WORK TO DO: Only the lines from the start of the material through the line containing "cy.sample_clamp_indirect = 6;" are to be extracted, exactly as they appear.
───── SOURCE MATERIAL
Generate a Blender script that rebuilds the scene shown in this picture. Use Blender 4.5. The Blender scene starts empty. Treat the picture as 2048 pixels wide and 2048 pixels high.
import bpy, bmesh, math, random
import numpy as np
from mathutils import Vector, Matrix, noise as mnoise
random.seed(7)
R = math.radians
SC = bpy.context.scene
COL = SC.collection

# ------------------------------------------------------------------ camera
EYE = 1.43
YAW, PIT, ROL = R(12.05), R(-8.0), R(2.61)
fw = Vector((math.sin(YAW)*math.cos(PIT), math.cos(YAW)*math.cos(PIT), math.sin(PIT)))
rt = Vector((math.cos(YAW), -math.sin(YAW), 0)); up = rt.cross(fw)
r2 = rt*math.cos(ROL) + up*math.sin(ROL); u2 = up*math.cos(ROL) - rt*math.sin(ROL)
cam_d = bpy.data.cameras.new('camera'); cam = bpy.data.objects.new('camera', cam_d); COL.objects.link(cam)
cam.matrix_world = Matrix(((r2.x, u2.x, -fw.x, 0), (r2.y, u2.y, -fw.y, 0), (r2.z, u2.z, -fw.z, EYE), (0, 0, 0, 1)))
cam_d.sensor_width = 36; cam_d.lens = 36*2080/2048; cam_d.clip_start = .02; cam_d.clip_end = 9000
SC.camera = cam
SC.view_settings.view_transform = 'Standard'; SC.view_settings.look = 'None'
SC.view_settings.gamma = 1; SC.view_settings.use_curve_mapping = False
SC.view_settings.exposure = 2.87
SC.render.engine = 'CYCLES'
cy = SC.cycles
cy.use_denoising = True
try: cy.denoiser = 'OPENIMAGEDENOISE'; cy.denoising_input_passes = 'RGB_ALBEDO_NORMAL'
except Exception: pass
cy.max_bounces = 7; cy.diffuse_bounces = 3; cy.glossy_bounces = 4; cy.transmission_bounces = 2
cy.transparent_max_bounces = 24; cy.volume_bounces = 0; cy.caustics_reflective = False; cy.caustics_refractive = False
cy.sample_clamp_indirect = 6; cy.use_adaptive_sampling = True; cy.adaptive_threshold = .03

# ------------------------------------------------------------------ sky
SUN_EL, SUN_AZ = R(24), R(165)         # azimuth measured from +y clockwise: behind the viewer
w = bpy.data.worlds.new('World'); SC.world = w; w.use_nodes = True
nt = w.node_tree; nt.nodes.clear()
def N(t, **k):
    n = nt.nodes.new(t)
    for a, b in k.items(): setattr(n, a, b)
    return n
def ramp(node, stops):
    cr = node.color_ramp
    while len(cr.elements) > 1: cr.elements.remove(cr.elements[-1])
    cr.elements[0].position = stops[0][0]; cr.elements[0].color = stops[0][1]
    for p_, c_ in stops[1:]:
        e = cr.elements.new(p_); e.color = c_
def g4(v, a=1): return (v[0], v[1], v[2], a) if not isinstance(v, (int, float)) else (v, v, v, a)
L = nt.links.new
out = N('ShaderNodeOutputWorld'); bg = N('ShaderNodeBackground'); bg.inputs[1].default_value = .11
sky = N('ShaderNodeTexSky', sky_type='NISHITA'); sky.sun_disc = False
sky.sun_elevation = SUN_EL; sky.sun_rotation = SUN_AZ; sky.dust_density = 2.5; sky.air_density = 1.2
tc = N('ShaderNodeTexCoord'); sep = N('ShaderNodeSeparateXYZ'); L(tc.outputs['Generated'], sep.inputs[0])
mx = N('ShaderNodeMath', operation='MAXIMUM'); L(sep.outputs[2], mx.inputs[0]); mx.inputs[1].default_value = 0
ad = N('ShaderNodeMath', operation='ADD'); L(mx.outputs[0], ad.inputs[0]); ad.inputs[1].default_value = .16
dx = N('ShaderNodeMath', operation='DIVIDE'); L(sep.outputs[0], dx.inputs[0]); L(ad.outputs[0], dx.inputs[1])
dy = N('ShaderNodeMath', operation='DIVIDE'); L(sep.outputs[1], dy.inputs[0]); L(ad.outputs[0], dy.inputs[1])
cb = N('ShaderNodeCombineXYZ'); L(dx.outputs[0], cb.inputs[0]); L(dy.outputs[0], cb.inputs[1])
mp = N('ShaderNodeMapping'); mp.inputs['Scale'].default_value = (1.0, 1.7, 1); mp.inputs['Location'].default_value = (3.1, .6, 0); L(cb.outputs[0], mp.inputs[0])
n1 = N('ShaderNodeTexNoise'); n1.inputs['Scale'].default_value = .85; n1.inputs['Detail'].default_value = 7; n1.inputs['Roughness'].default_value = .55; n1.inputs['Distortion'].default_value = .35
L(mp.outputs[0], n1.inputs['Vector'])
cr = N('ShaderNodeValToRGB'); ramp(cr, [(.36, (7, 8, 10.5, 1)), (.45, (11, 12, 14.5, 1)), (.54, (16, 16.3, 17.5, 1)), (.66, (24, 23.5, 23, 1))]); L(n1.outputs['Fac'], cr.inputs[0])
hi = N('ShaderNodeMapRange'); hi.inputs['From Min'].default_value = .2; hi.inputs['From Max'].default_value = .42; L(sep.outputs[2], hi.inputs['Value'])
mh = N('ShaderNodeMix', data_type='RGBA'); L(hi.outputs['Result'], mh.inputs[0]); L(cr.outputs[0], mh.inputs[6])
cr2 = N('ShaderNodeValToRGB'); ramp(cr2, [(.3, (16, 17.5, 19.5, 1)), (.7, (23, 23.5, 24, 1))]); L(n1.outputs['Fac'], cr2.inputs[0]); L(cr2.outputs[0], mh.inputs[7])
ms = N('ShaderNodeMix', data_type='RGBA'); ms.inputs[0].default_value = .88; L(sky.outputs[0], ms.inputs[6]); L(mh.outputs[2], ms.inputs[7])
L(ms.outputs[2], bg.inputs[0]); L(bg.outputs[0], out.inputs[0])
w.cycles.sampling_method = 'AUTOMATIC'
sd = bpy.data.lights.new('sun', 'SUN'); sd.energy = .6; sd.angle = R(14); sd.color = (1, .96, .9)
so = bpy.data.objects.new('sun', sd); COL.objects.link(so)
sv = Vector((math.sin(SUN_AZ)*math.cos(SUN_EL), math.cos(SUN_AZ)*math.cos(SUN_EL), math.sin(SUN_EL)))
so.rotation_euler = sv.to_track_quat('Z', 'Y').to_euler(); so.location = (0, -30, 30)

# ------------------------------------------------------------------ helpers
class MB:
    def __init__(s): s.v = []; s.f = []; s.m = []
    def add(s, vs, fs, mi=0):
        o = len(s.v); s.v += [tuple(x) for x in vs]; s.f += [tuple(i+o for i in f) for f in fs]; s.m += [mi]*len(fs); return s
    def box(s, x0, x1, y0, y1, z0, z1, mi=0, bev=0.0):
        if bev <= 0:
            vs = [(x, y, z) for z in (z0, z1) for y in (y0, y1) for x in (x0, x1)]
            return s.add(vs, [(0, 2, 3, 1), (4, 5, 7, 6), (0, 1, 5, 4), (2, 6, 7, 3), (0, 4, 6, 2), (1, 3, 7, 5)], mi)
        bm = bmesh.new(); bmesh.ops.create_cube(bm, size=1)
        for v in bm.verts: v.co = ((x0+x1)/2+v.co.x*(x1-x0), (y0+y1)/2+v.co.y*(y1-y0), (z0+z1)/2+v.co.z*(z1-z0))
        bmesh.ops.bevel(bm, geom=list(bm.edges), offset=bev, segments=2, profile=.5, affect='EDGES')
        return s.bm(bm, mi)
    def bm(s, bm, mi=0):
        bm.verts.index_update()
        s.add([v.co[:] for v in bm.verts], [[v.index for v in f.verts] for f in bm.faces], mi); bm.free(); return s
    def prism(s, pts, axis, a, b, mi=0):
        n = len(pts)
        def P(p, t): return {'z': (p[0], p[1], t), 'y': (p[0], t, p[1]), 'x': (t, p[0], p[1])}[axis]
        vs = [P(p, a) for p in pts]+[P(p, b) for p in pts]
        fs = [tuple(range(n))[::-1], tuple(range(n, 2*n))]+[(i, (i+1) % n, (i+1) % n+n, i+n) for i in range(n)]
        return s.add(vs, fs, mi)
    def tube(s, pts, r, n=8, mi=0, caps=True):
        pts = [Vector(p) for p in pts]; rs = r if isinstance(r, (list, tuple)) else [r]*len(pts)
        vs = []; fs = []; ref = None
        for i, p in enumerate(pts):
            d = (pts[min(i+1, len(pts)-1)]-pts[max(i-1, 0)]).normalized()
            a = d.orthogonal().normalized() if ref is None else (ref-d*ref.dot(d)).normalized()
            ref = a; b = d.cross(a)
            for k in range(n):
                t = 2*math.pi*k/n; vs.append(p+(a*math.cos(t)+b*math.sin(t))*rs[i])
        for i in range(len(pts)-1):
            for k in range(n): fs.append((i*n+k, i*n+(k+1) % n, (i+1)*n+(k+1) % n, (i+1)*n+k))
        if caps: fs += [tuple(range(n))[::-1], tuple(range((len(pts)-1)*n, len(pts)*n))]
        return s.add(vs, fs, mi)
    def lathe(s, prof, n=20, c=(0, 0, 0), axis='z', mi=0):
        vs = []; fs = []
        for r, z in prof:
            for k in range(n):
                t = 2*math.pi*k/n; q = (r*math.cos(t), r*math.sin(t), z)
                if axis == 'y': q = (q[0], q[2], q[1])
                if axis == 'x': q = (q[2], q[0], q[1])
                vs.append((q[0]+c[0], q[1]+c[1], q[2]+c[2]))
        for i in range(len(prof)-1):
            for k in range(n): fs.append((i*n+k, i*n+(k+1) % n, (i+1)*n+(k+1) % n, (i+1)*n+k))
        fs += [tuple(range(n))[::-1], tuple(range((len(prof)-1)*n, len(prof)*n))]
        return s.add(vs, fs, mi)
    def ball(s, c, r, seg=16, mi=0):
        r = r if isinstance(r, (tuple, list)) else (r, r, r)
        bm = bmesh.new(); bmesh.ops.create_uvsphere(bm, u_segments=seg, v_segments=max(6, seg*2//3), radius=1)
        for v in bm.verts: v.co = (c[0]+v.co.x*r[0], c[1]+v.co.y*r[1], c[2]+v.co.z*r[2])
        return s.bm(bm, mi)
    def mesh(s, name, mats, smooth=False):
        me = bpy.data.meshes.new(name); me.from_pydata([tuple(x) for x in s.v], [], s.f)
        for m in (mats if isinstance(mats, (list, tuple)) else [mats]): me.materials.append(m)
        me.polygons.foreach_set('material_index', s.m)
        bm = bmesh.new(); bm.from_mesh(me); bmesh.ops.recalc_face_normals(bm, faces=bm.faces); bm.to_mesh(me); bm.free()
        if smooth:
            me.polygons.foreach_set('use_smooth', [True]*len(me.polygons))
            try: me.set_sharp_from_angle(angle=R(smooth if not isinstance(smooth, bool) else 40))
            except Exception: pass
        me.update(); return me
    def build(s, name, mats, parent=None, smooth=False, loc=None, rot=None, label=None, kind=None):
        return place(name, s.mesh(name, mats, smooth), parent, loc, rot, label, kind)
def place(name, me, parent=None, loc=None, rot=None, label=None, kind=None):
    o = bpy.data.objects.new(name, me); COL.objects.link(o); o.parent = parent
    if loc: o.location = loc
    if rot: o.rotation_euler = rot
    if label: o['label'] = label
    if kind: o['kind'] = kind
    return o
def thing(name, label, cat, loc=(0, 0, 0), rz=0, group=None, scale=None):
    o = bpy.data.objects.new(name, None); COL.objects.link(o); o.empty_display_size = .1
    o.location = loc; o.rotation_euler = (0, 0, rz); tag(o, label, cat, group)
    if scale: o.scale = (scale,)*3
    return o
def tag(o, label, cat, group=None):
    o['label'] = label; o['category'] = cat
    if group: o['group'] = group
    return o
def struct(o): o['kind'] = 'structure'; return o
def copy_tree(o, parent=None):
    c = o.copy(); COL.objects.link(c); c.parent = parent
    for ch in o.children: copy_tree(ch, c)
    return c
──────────
ANSWER BELOW:
Generate a Blender script that rebuilds the scene shown in this picture. Use Blender 4.5. The Blender scene starts empty. Treat the picture as 2048 pixels wide and 2048 pixels high.
import bpy, bmesh, math, random
import numpy as np
from mathutils import Vector, Matrix, noise as mnoise
random.seed(7)
R = math.radians
SC = bpy.context.scene
COL = SC.collection

# ------------------------------------------------------------------ camera
EYE = 1.43
YAW, PIT, ROL = R(12.05), R(-8.0), R(2.61)
fw = Vector((math.sin(YAW)*math.cos(PIT), math.cos(YAW)*math.cos(PIT), math.sin(PIT)))
rt = Vector((math.cos(YAW), -math.sin(YAW), 0)); up = rt.cross(fw)
r2 = rt*math.cos(ROL) + up*math.sin(ROL); u2 = up*math.cos(ROL) - rt*math.sin(ROL)
cam_d = bpy.data.cameras.new('camera'); cam = bpy.data.objects.new('camera', cam_d); COL.objects.link(cam)
cam.matrix_world = Matrix(((r2.x, u2.x, -fw.x, 0), (r2.y, u2.y, -fw.y, 0), (r2.z, u2.z, -fw.z, EYE), (0, 0, 0, 1)))
cam_d.sensor_width = 36; cam_d.lens = 36*2080/2048; cam_d.clip_start = .02; cam_d.clip_end = 9000
SC.camera = cam
SC.view_settings.view_transform = 'Standard'; SC.view_settings.look = 'None'
SC.view_settings.gamma = 1; SC.view_settings.use_curve_mapping = False
SC.view_settings.exposure = 2.87
SC.render.engine = 'CYCLES'
cy = SC.cycles
cy.use_denoising = True
try: cy.denoiser = 'OPENIMAGEDENOISE'; cy.denoising_input_passes = 'RGB_ALBEDO_NORMAL'
except Exception: pass
cy.max_bounces = 7; cy.diffuse_bounces = 3; cy.glossy_bounces = 4; cy.transmission_bounces = 2
cy.transparent_max_bounces = 24; cy.volume_bounces = 0; cy.caustics_reflective = False; cy.caustics_refractive = False
cy.sample_clamp_indirect = 6; cy.use_adaptive_sampling = True; cy.adaptive_threshold = .03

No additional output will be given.